Holiday rentals in southern Gran Canaria: 2026 begins with a 1,80 percent decrease in supply, nothing

Yurena Vega - M24h Saturday, January 10, 2026

Holiday rentals in southern Gran Canaria presented a striking and revealing picture in October: fewer properties, fewer beds, and lower revenue, but better ratings and slightly longer stays. This quiet adjustment isn't due to a market collapse, but rather a selective withdrawal of supply in a destination that is now operating at a mature level.

The holiday rental market in southern Gran Canaria is entering the winter of 2026 with signs of adjustment. The latest available data, corresponding to October 2025, reflects a slight contraction in supply and revenue, in a context marked by the maturity of the destination and regulatory pressure on tourist accommodation in key municipalities such as San Bartolomé de Tirajana and Mogán.

According to figures from Lighthouse for the Gran Canaria Tourist Board, the number of active properties in the south of the island stood at 14.403, which is 264 fewer than in October 2024 (-1,80%). This decrease is also reflected in total capacity, which fell by 3,17% to 54.157 beds, confirming a selective withdrawal of units from the market, especially in areas strained by residential congestion.

The most curious fact is that, despite 264 properties leaving the market in just one year (-1,8%) and the loss of 1.773 beds (-3,17%), the average daily rate barely changed. The price remained practically frozen at around €150 per night, with a negligible variation of just five cents. In economic terms, the message is clear: owners prefer to rent out fewer rooms rather than lower prices.

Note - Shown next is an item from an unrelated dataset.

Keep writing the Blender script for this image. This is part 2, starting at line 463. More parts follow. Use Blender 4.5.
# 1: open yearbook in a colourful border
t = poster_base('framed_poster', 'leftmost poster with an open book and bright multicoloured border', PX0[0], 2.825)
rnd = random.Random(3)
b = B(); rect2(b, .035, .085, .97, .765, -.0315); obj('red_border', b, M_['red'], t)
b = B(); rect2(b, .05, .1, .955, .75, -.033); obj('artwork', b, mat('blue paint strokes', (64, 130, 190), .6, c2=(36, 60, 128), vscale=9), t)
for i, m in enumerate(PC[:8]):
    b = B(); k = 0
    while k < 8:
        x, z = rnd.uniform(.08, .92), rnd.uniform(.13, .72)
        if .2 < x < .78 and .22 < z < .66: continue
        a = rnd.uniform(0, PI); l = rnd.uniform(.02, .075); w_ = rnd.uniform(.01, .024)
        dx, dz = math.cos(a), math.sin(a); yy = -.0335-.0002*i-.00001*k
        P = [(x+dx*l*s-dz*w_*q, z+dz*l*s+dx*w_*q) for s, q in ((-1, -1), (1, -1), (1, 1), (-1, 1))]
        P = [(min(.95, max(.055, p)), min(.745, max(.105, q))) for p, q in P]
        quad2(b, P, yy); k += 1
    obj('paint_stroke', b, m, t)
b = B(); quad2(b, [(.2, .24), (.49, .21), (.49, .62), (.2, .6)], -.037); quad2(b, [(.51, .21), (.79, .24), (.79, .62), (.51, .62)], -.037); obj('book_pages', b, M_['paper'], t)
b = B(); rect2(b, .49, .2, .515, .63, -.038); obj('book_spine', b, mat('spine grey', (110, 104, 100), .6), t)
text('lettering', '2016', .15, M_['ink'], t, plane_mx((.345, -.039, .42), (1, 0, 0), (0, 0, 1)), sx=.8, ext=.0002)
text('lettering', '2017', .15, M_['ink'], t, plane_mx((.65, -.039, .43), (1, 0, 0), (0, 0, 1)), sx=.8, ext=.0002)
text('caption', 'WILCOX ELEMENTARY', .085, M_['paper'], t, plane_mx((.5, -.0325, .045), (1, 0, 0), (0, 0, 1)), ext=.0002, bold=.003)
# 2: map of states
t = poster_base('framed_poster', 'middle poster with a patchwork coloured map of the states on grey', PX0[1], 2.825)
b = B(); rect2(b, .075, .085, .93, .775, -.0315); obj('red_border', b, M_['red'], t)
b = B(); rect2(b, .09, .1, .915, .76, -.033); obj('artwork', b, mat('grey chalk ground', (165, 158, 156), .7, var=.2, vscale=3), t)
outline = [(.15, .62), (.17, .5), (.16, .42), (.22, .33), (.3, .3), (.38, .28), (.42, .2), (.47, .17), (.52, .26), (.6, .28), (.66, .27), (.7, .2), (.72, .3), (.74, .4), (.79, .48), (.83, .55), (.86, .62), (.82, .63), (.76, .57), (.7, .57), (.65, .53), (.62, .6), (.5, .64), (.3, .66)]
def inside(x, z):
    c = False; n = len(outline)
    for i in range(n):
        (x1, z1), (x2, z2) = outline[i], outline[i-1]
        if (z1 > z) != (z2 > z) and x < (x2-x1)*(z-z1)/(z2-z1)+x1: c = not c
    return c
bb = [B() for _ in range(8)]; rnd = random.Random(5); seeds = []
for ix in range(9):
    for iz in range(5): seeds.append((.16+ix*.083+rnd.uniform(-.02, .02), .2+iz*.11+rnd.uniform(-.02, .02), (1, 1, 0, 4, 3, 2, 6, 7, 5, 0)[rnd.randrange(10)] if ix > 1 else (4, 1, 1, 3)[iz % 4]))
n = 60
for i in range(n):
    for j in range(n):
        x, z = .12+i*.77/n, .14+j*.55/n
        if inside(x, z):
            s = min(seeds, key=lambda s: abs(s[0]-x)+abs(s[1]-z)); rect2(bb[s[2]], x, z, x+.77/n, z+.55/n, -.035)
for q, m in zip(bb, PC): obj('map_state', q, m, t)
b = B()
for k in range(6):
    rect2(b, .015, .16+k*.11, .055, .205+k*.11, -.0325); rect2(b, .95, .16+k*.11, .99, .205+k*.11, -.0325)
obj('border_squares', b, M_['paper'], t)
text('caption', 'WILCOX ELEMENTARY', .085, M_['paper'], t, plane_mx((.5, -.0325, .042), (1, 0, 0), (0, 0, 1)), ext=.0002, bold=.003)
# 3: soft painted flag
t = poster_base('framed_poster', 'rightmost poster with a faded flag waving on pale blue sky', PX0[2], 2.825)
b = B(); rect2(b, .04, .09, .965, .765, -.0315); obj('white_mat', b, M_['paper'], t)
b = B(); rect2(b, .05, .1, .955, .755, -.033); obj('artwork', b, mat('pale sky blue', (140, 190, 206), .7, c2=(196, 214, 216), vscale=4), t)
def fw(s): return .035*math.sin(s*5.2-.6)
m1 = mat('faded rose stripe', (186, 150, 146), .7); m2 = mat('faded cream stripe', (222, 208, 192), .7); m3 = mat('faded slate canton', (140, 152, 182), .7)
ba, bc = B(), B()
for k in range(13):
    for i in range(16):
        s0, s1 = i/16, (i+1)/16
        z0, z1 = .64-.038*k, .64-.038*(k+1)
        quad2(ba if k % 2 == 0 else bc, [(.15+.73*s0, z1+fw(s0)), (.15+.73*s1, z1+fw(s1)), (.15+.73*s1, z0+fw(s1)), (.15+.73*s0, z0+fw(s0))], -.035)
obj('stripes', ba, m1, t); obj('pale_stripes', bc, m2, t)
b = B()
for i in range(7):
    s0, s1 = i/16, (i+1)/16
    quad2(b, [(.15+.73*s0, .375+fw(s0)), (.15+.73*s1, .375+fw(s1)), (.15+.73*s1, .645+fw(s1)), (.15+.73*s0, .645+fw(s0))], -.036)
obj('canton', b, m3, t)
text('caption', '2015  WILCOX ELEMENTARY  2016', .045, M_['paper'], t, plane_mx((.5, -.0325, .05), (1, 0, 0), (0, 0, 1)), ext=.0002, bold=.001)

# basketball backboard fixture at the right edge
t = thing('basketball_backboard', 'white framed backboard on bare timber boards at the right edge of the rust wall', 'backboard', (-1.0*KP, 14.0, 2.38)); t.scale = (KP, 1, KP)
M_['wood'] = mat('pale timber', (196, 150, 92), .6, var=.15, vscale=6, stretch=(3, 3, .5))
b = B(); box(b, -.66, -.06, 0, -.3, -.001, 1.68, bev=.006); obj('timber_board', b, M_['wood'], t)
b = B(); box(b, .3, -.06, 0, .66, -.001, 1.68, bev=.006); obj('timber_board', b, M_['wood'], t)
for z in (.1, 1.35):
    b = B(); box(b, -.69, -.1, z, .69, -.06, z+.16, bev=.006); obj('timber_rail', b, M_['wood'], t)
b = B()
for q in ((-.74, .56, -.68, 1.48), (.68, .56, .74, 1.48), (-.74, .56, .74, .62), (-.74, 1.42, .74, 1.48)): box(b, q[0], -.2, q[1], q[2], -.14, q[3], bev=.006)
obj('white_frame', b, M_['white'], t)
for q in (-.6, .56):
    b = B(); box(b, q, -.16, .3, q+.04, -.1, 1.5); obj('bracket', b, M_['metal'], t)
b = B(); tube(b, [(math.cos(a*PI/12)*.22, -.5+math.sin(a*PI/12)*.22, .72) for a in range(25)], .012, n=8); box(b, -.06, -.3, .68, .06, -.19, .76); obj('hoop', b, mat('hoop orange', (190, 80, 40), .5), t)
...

The evolution of perceived quality is also surprising. Reviews improved slightly, rising from 4,44 to 4,47 points—a seemingly small increase, but significant in a market with thousands of active accommodations. This suggests that the remaining listings are more professional, better managed, and have a greater capacity to retain customers.

Occupancy rates, however, are reflecting the adjustment. They fell by almost four percentage points to 38,22%, a drop that contrasts with the increase in the average stay, which rose to 5,3 days. Fewer travelers, but staying longer: a combination that reflects a more planned and less impulsive visitor profile. The final impact is noticeable in revenue, which fell by 1,93% to €21,7 million in October. This isn't an alarming figure for a market of this size, but it is a sign that rapid growth is a thing of the past. Southern Gran Canaria is thus entering a different phase: less volume, firm prices, and an increasingly refined offering, where the real differentiator is no longer having more properties, but managing the remaining ones more effectively.